The troupe all contribute such full measure of vitality and dynamic effort into every one of their characterizations that the audience can actually identify with specific personalities. There are the two ‘Kevin’s’ who are in an alternate relationship whose bonding is being challenged by circumstances. There is the local politico’s whose personalities and affiliations are put to the test. Then there’s the burgeoning affair between two of the strandees that this writer found so touching. Camila Diaz-Varela with her high-wattage smile and extroverted personality is a stand-out; Corey Agnew’s Nick is her diffident and modest Brit who empathetically earns the identification of every male in the audience. Dimpled Jenny Weisz is adorable as the show’s opener and is even a convincing codfish! Alie Mancuso brings credibility and verve to her role as the local TV reviewer, and Joanna Fraser brings all the charisma and élan to her airline pilot role. This lady displays all the virtues and qualities of an actual Air Canada captain who coincidently shares the same surname! Gander’s mayor is Trevor Patt and he puts 100% into his portrayal. Josh Blackstock & Jake Foy are the male partners and neither overdo their depictions. The prayer number including a factual rendering of the last verse of the Kaddish is emotional, draining and very effective. Adrian Zeyl’s Hebrew is faultless!

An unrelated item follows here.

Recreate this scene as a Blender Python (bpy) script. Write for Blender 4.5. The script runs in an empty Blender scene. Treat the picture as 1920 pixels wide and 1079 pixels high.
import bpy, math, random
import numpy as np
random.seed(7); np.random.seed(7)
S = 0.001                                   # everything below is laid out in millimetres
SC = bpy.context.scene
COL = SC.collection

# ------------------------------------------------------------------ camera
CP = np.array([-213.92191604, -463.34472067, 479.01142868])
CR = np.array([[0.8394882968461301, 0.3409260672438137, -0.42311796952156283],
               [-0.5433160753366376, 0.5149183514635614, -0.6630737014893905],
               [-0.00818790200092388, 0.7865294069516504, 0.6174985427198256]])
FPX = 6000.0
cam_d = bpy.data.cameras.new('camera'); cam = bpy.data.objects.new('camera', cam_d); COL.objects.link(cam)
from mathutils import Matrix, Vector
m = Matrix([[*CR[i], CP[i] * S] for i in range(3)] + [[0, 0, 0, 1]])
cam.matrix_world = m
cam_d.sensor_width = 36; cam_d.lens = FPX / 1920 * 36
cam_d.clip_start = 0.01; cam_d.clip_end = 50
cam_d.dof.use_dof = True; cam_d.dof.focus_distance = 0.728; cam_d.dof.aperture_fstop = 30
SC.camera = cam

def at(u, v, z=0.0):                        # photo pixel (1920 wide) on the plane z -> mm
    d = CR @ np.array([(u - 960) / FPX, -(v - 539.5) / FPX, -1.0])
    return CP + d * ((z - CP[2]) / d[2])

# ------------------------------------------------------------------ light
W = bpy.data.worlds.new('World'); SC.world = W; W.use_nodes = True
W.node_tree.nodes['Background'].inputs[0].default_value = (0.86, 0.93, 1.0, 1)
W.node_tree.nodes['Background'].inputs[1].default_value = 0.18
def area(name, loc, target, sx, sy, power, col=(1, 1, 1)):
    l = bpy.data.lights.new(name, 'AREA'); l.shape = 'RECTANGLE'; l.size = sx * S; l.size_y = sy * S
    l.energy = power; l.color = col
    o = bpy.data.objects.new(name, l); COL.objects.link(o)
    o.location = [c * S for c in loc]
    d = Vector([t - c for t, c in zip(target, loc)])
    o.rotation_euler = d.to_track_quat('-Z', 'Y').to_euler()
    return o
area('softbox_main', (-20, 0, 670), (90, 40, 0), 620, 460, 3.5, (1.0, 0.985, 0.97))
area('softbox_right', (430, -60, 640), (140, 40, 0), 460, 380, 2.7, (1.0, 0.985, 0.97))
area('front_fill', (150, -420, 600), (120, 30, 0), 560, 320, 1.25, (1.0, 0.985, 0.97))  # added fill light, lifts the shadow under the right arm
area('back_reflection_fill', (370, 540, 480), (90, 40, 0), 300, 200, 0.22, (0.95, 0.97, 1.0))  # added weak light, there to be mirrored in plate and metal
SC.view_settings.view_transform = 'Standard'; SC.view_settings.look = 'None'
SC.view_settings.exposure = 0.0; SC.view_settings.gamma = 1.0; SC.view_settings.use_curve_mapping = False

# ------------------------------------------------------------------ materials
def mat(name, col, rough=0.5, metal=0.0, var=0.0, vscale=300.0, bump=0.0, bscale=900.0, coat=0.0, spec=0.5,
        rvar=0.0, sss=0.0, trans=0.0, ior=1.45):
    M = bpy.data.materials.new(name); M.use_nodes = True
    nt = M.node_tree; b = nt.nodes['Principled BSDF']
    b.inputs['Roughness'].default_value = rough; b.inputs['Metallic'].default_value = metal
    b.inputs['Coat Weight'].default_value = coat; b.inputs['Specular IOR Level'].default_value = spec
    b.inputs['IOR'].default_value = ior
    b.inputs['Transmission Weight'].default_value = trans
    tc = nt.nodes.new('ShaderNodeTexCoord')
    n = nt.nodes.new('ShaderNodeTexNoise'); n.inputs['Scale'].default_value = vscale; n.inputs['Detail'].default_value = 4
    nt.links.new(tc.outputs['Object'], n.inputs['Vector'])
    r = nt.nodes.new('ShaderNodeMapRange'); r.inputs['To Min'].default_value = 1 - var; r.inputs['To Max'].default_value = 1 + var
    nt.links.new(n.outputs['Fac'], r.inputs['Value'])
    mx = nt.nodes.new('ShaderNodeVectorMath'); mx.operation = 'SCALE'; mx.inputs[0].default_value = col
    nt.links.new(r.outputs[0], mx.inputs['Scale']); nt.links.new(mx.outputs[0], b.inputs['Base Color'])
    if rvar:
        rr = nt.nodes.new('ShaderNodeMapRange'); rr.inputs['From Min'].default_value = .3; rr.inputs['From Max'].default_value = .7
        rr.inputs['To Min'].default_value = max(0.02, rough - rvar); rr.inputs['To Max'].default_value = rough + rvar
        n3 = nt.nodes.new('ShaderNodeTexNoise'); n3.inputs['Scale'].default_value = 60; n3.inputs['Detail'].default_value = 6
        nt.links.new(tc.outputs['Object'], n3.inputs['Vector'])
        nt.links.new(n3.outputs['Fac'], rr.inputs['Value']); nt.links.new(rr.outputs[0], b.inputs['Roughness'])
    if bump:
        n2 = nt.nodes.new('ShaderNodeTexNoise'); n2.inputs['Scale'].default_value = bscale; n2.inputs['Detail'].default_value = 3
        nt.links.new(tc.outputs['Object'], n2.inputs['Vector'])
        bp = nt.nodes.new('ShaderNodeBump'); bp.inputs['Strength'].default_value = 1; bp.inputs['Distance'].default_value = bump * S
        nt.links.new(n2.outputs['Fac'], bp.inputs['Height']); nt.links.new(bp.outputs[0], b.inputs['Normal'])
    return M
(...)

There are some redundancies and even a few repetitious moments, but the added comedic bits and the deeper exploration into the humanity aspect of the event make this iteration an improvement and an enhancement. The accents are convincing; the references factual and the tempo never wavers. COME FROM AWAY is at Sheridan’s Studio Theatre until Feb. 24th, with a 7:30 curtain.      F.Y.I. Gander is at 48°, 57’ 25N;    54° 36’, 30W

My biases: –   April 1957; my turbo-prop flight from Israel re-fuelled at  snow-covered, Quonset-hutted Gander airport. The facilities were miniscule but staff and local folk made it quite bearable. I’ll always remember their joie de vivre.
In January of 2002, I was deployed by the Red Cross as a rescuer at Ground Zero. It was an unforgettable 21-day experience.